Scene script records
◆ ◆ ◆ ◆ ◆

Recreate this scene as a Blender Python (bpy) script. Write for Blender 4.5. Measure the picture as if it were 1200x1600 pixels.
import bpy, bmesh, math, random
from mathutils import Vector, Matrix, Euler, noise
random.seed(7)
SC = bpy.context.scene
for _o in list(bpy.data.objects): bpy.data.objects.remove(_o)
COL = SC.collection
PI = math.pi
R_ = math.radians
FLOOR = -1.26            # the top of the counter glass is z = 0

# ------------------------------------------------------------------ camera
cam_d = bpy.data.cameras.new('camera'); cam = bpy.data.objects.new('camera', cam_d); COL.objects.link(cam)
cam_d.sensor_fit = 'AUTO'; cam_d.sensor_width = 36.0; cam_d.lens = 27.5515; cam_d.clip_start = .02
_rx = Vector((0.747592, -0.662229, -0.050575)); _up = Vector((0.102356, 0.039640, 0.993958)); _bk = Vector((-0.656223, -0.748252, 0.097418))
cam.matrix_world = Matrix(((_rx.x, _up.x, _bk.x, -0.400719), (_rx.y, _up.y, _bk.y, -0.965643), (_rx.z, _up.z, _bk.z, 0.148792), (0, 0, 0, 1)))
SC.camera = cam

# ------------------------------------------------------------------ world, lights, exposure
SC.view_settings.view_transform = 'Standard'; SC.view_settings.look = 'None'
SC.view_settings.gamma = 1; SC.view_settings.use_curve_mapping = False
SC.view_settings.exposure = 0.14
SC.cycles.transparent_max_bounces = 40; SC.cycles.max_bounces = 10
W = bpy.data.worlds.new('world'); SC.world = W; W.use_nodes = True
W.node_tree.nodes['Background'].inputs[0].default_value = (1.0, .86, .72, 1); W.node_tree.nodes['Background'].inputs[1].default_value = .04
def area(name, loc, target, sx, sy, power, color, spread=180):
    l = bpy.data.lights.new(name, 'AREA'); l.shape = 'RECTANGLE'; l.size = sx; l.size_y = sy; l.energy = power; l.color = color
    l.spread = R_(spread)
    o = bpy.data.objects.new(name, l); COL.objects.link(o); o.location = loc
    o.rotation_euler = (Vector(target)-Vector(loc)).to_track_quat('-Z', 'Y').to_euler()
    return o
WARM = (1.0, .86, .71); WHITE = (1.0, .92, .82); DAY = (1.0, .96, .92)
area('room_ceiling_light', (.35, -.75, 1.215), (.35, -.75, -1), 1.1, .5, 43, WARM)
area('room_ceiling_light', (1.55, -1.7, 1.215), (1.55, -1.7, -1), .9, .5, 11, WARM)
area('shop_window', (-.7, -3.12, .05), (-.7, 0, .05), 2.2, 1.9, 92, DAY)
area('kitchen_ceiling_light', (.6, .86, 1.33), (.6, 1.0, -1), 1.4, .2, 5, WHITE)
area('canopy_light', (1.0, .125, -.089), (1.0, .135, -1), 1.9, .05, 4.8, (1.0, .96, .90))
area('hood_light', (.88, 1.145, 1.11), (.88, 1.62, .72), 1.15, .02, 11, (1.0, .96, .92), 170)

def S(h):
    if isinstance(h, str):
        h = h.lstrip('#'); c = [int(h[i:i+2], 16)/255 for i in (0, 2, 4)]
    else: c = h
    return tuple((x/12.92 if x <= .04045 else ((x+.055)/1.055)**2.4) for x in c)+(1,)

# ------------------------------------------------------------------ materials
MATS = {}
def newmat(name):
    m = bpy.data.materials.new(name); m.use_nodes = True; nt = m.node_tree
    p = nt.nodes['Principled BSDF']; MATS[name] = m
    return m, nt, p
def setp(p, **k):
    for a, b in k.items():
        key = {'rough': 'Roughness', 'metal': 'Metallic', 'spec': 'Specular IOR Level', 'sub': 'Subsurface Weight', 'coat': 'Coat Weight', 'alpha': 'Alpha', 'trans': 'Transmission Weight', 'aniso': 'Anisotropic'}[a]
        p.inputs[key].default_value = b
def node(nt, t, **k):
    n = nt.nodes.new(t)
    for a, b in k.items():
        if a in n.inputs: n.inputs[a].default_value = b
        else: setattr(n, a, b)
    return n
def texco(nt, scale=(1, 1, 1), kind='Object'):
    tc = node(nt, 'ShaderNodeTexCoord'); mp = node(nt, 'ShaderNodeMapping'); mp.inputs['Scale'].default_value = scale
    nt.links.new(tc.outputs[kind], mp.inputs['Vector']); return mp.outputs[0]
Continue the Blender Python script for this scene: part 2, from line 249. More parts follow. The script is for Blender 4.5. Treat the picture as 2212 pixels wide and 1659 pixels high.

◆ ◆ ◆ ◆ ◆

→ **Problem to work on**: Your task is to reproduce all of the records exactly.

→ **Answer to the exercise**:
Recreate this scene as a Blender Python (bpy) script. Write for Blender 4.5. Measure the picture as if it were 1200x1600 pixels.
import bpy, bmesh, math, random
from mathutils import Vector, Matrix, Euler, noise
random.seed(7)
SC = bpy.context.scene
for _o in list(bpy.data.objects): bpy.data.objects.remove(_o)
COL = SC.collection
PI = math.pi
R_ = math.radians
FLOOR = -1.26            # the top of the counter glass is z = 0

# ------------------------------------------------------------------ camera
cam_d = bpy.data.cameras.new('camera'); cam = bpy.data.objects.new('camera', cam_d); COL.objects.link(cam)
cam_d.sensor_fit = 'AUTO'; cam_d.sensor_width = 36.0; cam_d.lens = 27.5515; cam_d.clip_start = .02
_rx = Vector((0.747592, -0.662229, -0.050575)); _up = Vector((0.102356, 0.039640, 0.993958)); _bk = Vector((-0.656223, -0.748252, 0.097418))
cam.matrix_world = Matrix(((_rx.x, _up.x, _bk.x, -0.400719), (_rx.y, _up.y, _bk.y, -0.965643), (_rx.z, _up.z, _bk.z, 0.148792), (0, 0, 0, 1)))
SC.camera = cam

# ------------------------------------------------------------------ world, lights, exposure
SC.view_settings.view_transform = 'Standard'; SC.view_settings.look = 'None'
SC.view_settings.gamma = 1; SC.view_settings.use_curve_mapping = False
SC.view_settings.exposure = 0.14
SC.cycles.transparent_max_bounces = 40; SC.cycles.max_bounces = 10
W = bpy.data.worlds.new('world'); SC.world = W; W.use_nodes = True
W.node_tree.nodes['Background'].inputs[0].default_value = (1.0, .86, .72, 1); W.node_tree.nodes['Background'].inputs[1].default_value = .04
def area(name, loc, target, sx, sy, power, color, spread=180):
    l = bpy.data.lights.new(name, 'AREA'); l.shape = 'RECTANGLE'; l.size = sx; l.size_y = sy; l.energy = power; l.color = color
    l.spread = R_(spread)
    o = bpy.data.objects.new(name, l); COL.objects.link(o); o.location = loc
    o.rotation_euler = (Vector(target)-Vector(loc)).to_track_quat('-Z', 'Y').to_euler()
    return o
WARM = (1.0, .86, .71); WHITE = (1.0, .92, .82); DAY = (1.0, .96, .92)
area('room_ceiling_light', (.35, -.75, 1.215), (.35, -.75, -1), 1.1, .5, 43, WARM)
area('room_ceiling_light', (1.55, -1.7, 1.215), (1.55, -1.7, -1), .9, .5, 11, WARM)
area('shop_window', (-.7, -3.12, .05), (-.7, 0, .05), 2.2, 1.9, 92, DAY)
area('kitchen_ceiling_light', (.6, .86, 1.33), (.6, 1.0, -1), 1.4, .2, 5, WHITE)
area('canopy_light', (1.0, .125, -.089), (1.0, .135, -1), 1.9, .05, 4.8, (1.0, .96, .90))
area('hood_light', (.88, 1.145, 1.11), (.88, 1.62, .72), 1.15, .02, 11, (1.0, .96, .92), 170)

def S(h):
    if isinstance(h, str):
        h = h.lstrip('#'); c = [int(h[i:i+2], 16)/255 for i in (0, 2, 4)]
    else: c = h
    return tuple((x/12.92 if x <= .04045 else ((x+.055)/1.055)**2.4) for x in c)+(1,)

# ------------------------------------------------------------------ materials
MATS = {}
def newmat(name):
    m = bpy.data.materials.new(name); m.use_nodes = True; nt = m.node_tree
    p = nt.nodes['Principled BSDF']; MATS[name] = m
    return m, nt, p
def setp(p, **k):
    for a, b in k.items():
        key = {'rough': 'Roughness', 'metal': 'Metallic', 'spec': 'Specular IOR Level', 'sub': 'Subsurface Weight', 'coat': 'Coat Weight', 'alpha': 'Alpha', 'trans': 'Transmission Weight', 'aniso': 'Anisotropic'}[a]
        p.inputs[key].default_value = b
def node(nt, t, **k):
    n = nt.nodes.new(t)
    for a, b in k.items():
        if a in n.inputs: n.inputs[a].default_value = b
        else: setattr(n, a, b)
    return n
def texco(nt, scale=(1, 1, 1), kind='Object'):
    tc = node(nt, 'ShaderNodeTexCoord'); mp = node(nt, 'ShaderNodeMapping'); mp.inputs['Scale'].default_value = scale
    nt.links.new(tc.outputs[kind], mp.inputs['Vector']); return mp.outputs[0]
Continue the Blender Python script for this scene: part 2, from line 249. More parts follow. The script is for Blender 4.5. Treat the picture as 2212 pixels wide and 1659 pixels high.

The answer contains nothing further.